When we are amazed, we are not wise and we hold nothing together. In amazement, we fall prey to every kind of superficiality, novelty, trick, and one-sided ideology. Amazement is the unrecognized face of fundamentalism, the antithesis of wisdom. The way of amazement is the way of fundamentalism, the way of letting one piece, or person, be the whole.

And the way of amazement is everywhere: We look at our sports heroes, our rock stars, and all kinds of other pop celebrities and we say: “Wow. Be my King! Be my Queen!” Soon enough we also say: “Crucify him! Crucify her!” We take a first course in something (psychology, theology, liturgy, adult education, feminism, ecology, whatever) and emerge from that initial classroom starry-eyed, newly angry at the world, devoid of compassion; in brief, amazed. We begin then to crucify a whole lot of people and things. Small wonder, the poet, Alexander Pope, once suggested “a little learning is a dangerous thing.” It too easily leads to the way of amazement. 

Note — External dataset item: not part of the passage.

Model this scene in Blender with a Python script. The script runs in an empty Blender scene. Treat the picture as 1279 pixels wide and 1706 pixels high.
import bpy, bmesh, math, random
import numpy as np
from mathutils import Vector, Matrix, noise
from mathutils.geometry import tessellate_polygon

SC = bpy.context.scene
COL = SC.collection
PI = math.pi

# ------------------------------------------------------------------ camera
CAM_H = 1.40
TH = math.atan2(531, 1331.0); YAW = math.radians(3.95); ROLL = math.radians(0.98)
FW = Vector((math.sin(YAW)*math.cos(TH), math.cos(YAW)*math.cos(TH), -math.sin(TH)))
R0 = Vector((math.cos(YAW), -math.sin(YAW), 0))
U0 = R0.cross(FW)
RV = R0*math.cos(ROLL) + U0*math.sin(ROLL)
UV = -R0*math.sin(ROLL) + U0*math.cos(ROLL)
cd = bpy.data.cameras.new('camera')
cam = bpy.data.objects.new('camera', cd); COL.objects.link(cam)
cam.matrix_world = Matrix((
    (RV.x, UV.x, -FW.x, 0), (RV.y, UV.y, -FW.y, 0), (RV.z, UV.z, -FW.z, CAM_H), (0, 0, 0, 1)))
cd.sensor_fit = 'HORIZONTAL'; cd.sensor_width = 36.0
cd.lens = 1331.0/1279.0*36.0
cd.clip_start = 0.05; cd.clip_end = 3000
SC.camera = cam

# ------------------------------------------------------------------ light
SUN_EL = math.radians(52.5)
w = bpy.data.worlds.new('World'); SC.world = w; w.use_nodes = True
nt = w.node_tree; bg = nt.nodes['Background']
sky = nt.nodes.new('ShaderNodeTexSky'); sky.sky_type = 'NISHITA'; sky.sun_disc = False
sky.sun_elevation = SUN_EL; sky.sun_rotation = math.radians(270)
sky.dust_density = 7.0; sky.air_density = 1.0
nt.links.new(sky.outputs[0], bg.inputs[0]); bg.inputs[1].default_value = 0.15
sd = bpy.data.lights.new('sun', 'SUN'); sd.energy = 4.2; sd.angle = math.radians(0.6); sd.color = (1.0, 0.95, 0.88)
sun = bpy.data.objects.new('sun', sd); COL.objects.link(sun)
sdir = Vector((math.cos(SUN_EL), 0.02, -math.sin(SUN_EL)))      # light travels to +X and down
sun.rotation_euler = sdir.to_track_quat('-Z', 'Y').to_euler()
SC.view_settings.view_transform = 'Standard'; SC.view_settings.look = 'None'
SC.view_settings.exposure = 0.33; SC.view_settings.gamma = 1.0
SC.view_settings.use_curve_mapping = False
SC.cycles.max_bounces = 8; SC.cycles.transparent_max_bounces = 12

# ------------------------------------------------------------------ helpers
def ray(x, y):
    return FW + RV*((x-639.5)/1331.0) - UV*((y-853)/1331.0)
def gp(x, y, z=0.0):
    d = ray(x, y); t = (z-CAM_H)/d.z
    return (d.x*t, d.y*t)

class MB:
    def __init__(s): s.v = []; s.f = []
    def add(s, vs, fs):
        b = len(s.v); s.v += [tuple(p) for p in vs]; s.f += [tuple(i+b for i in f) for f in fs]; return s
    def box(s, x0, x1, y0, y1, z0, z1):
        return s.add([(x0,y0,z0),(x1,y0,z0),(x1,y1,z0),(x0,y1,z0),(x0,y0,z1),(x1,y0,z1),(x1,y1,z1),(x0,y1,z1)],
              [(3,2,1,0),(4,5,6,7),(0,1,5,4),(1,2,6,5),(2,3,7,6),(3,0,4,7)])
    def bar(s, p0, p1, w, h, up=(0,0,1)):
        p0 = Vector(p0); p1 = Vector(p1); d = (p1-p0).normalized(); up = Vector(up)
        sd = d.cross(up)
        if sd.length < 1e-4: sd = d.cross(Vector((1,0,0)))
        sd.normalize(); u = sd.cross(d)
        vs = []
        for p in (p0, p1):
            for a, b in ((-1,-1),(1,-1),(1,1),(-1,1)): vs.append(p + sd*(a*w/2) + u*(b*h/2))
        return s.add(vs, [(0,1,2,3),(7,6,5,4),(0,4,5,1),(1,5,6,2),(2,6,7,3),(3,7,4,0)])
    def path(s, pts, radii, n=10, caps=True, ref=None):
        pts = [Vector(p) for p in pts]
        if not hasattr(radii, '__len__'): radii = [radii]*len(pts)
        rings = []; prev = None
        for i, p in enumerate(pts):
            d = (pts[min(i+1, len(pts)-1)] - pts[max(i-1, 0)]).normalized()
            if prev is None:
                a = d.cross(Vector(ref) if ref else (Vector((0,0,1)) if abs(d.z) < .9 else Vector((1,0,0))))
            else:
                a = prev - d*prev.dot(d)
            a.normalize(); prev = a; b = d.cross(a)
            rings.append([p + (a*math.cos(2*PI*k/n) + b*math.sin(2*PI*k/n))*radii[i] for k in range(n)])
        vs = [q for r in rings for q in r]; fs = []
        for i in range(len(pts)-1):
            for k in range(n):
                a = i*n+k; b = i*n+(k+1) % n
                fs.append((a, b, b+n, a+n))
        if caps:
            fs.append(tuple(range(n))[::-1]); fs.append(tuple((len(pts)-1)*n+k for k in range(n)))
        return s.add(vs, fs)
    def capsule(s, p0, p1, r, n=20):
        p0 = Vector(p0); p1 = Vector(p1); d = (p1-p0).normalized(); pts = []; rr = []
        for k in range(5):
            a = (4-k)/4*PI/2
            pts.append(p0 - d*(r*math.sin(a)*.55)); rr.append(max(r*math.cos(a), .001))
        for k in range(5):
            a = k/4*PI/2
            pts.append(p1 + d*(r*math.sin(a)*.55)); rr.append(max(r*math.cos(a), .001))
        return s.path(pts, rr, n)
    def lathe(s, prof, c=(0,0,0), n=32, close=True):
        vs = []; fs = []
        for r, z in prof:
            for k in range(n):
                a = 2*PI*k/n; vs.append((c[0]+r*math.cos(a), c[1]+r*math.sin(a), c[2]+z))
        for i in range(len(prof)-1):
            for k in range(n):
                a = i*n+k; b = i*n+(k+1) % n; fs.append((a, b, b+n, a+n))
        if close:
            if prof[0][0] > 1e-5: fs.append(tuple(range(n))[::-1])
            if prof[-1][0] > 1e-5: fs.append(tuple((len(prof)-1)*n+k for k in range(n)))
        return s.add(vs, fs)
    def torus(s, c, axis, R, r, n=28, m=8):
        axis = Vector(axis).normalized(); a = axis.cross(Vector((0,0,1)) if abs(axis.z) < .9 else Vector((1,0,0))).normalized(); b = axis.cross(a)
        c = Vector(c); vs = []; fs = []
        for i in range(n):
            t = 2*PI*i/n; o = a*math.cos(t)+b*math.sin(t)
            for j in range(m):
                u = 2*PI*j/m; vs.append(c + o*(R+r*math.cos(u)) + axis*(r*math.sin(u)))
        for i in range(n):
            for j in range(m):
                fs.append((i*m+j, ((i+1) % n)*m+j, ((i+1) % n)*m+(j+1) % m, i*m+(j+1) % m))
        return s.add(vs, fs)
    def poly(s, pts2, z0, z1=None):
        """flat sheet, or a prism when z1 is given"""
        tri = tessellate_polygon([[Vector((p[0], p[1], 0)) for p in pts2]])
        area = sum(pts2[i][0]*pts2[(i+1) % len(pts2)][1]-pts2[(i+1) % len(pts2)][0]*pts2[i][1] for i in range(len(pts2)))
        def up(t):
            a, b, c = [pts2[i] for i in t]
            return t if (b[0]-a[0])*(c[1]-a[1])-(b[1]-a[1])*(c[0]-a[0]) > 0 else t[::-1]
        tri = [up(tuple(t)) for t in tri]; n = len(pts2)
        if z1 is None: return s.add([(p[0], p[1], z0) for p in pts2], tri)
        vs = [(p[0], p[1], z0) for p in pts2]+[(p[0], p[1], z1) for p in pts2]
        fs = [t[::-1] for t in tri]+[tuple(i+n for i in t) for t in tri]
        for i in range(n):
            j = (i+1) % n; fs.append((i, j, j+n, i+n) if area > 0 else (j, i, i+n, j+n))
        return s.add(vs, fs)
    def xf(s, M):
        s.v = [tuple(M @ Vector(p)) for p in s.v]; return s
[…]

The way of wisdom is the way of pondering, the way of holding every kind of pain, suffering, delight, and contradiction long enough until it transforms you, gestates compassion within you, and brings you to your knees in thousand surrenders. You and I are wise, and we walk the way of Jesus, when we are so stunned by it all that, in wonder, we ask: “If that is the case, who then can be saved?”